Rhetoric over the past year or more about a 'timetable' for withdrawing from Iraq conforms to rhetoric back in 2002 and 2003 about 'disarming' Saddam Hussein. That word 'disarm' was fiendishly clever rhetoric. It was fiendishly effective circular argument, concealing the real question -- whether Saddam actually had weapons of mass destruction -- by begging the question. It re-worded the administration objective -- to invade a sovereign nation that had not attacked us -- making the objective sound constructive, even peaceable. It concealed the true target, Iraq, by making Saddam Hussein sound like the target, or more peaceably yet, by making his weapons seem like the target.

Now we have exactly the same people and their go-alongs using the word 'timetable' in exactly analogous ways. They purportedly object to a 'timetable' for withdrawing from Iraq, when what they really object to is withdrawing.

Criticizing these people for 'not having an exit strategy' is at best a waste of breath, or ink. They didn't have an exit plan, because they didn't -- and still don't -- plan to exit.

We don't need a public 'timetable' for withdrawing from Iraq.

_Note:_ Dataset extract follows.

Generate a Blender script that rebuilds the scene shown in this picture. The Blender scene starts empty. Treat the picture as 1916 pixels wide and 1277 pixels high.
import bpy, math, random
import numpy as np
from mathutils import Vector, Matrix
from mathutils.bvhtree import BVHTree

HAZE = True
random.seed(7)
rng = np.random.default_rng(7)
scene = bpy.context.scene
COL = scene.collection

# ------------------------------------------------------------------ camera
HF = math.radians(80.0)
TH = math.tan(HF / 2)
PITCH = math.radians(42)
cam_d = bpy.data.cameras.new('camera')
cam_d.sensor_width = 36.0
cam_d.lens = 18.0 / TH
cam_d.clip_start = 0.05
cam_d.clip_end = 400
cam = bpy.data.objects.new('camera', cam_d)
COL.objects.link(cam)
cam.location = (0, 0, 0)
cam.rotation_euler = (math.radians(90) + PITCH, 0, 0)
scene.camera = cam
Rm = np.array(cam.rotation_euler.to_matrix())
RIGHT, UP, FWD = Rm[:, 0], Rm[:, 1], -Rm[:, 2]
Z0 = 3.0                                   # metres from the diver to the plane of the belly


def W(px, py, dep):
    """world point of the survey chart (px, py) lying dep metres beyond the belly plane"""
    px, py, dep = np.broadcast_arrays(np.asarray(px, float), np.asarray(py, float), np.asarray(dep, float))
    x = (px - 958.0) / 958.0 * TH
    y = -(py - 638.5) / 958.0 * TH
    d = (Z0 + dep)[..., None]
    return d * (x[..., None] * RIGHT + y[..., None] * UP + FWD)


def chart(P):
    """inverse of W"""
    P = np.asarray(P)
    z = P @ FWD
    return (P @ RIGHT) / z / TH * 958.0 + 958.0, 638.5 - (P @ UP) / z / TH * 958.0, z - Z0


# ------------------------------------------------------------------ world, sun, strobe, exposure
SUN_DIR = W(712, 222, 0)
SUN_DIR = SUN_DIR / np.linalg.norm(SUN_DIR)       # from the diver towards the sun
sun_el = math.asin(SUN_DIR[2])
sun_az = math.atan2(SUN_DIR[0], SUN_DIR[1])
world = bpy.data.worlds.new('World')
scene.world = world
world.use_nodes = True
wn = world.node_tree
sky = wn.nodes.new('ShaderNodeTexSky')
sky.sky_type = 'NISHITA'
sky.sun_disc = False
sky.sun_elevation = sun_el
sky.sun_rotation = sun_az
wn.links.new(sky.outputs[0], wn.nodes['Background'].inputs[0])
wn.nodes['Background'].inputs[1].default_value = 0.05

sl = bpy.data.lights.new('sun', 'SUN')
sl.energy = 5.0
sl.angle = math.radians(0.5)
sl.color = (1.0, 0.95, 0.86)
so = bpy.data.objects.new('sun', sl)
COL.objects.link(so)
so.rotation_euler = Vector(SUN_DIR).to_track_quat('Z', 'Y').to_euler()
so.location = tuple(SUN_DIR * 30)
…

Publishing a timetable is, put simply, publishing troop movements in wartime, which is one of the few valid exceptions to the First Amendment's protections of freedom of expression. We need to get the troops out as soon as possible, with all effective speed, starting immediately. We cannot wait until after the 2008 election, because even a Democratic winner of that election might be pressured into pulling a Nixon -- staying in even after winning the election by quasi-promising to pull out. We cannot wait until after this fall, because there is no reason to believe that this season will produce demonstrable improvements, and our people will be injured and worse in the meantime. We cannot wait until next spring, and another reassessment by Gen. David Petraeus, for the same reasons.

Obviously, removing 180,000 troops and civilian contractors employed on militaristic jobs in Iraq will take time. One of the few points of wide consensus in discussion of the Iraq war is that a strategic withdrawal is complicated. Sen. Joe Biden (D-Del.) has said repeatedly that it will take a year. The reasonable inference is that we have to get started.

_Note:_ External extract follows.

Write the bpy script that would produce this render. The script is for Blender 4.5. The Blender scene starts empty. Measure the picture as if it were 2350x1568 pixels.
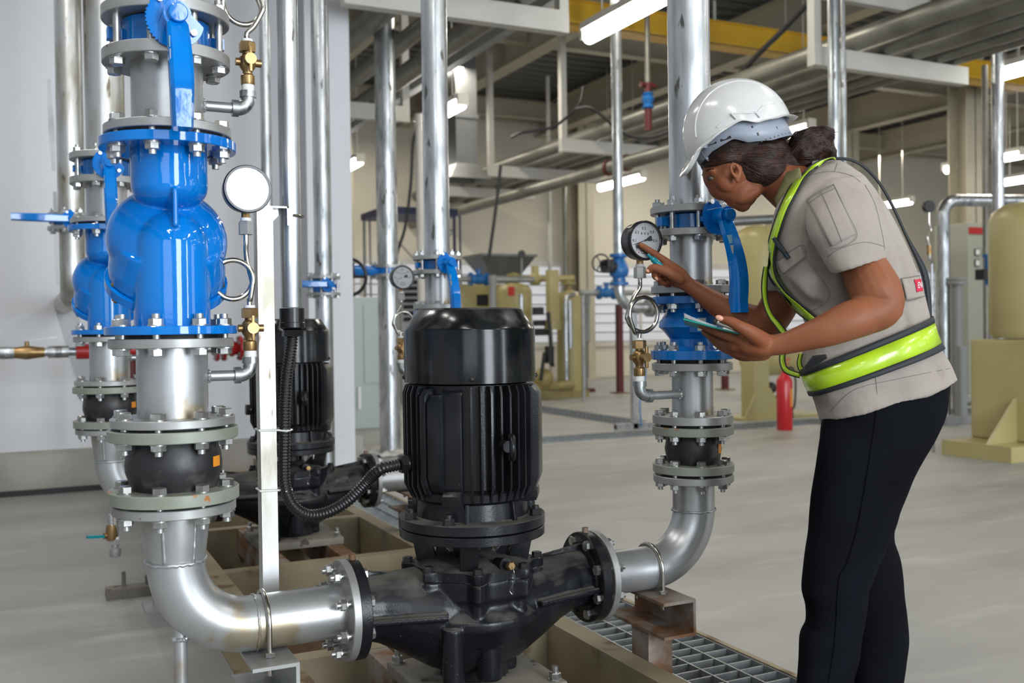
import bpy, bmesh, math, random
from mathutils import Vector, Matrix, noise
random.seed(7)
V = Vector
PI = math.pi
sc = bpy.context.scene
col = sc.collection

# ------------------------------------------------------------------ camera
F = 2285.0                                  # 35 mm lens on a 36 mm sensor, in pixels of the 2350 wide frame
TH = math.atan2(1105, F)
CAM = V((0, 0, 1.08))
_r = V((math.cos(TH), -math.sin(TH), 0)); _d = V((math.sin(TH), math.cos(TH), 0)); _u = V((0, 0, 1))
_p = math.radians(0.80); _ro = 0.0135
CD = _d * math.cos(_p) - _u * math.sin(_p)
_u1 = _u * math.cos(_p) + _d * math.sin(_p)
CR = _r * math.cos(_ro) - _u1 * math.sin(_ro)
CU = _u1 * math.cos(_ro) + _r * math.sin(_ro)


def ray(px, py):
    return CD + CR * ((px - 1175) / F) - CU * ((py - 784) / F)


def at_y(px, py, y):
    r = ray(px, py); return CAM + r * (y / r.y)


def at_x(px, py, x):
    r = ray(px, py); return CAM + r * (x / r.x)


def at_z(px, py, z):
    r = ray(px, py); return CAM + r * ((z - CAM.z) / r.z)


def at_d(px, py, depth):
    return CAM + ray(px, py) * depth


def zv(x, y, py):
    """height on the vertical line through (x, y) that is seen on image row py"""
    P0 = V((x, y, 0)) - CAM
    k = 784 - py
    return (k * P0.dot(CD) - F * P0.dot(CU)) / (F * CU.z - k * CD.z)


cam_d = bpy.data.cameras.new('camera'); cam = bpy.data.objects.new('camera', cam_d); col.objects.link(cam)
cam_d.sensor_width = 36; cam_d.lens = 36 * F / 2350
cam.matrix_world = Matrix(((CR.x, CU.x, -CD.x, CAM.x), (CR.y, CU.y, -CD.y, CAM.y), (CR.z, CU.z, -CD.z, CAM.z), (0, 0, 0, 1)))
cam_d.clip_start = 0.05; cam_d.clip_end = 200
cam_d.dof.use_dof = True; cam_d.dof.focus_distance = 2.42; cam_d.dof.aperture_fstop = 4.0
sc.camera = cam


# ------------------------------------------------------------------ materials
def _n(nt, kind, **kw):
    n = nt.nodes.new(kind)
    for k, v in kw.items():
        setattr(n, k, v)
    return n


def srgb(*c):
    return tuple(((x / 255) / 12.92 if x / 255 <= 0.04045 else (((x / 255) + 0.055) / 1.055) ** 2.4) for x in c)


MATS = {}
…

We need not and cannot ballyhoo the withdrawal too much initially, nor can we detail it explicitly for the world at every stage: troop movements in wartime are by deep tradition in America not announced. Republicans who accuse a bunch of stodgy Dems in Congress of insisting on a 'timetable' are accusing the Dems of advocating the publication of troop movements in wartime.

But we will withdraw from Iraq, since even the most bloodthirsty neocons, the degenerate commentators willing to get on television and trumpet their indifference to Muslim deaths to the world -- further inflaming world opinion and terrorist strikes -- do not assert that we will stay there forever. The only question is when.

Obviously the Bush administration is playing for time -- for as much time as possible. Commentators who theorize that GWBush wants to prolong the war until the end of his term underestimate him; it is much more probable that he wants the U.S. in Iraq for as long as Iraq's oil reserves last -- close to another 30 years. That's what the 'global war on terror' signifies; after all, administration spokesmen HAVE been willing publicly to estimate a timetable for the war on terror, if you notice, and typically they peg it to 'a generation' (c. 30 years).

Taking a leaf from Osama bin Laden's book, the administration scheduled appearances by Gen. David Petraeus and Amb. Ryan Crocker as close to 9/11 as possible -- with 'testimony' by both, not under oath, before House committees on Monday, September 10, and Senate committees on Tuesday, September 11. Sen. Barack Obama (D-Ill.), a presidential candidate, had the best comment on the timing: "I don't think we should have had this discussion on 9/11 or 9/10 or 9/12," Obama told Petraeus and Crocker, because the timing reinforces the misperception that Iraq had something to do with 9/11.

Obama went on to point out, temperately, that "If the American people had understood," back when the Iraq war was being boosted by the White House in 2002-2003, that we would still be in Iraq more than four years later, presiding over a destroyed infrastructure and sectarian violence -- "If that had been the deal, I think most people would have said that's not a good deal."

The arithmetic here is that this administration is embedding the U.S. in Iraq for a generation, unless and until the citizens of this country stop it. Calling for a 'timetable' is beside the point. We have to call for complete and total withdrawal, starting now. The people to set the timetable are the people coordinating the troop movements. Democrats in Congress, and the few Republicans opposing the war, have to keep their eye on the ball. It's the withdrawal, stupid.

A timetable is no more a substitute for withdrawal than 'job training' is a substitute for lost jobs, or health 'insurance' a substitute for health care. Rhetoric about the timetable is too much like the administration's bogus focus on 'voter fraud' when it should have focused, in the public interest, on election fraud. Don't be fooled.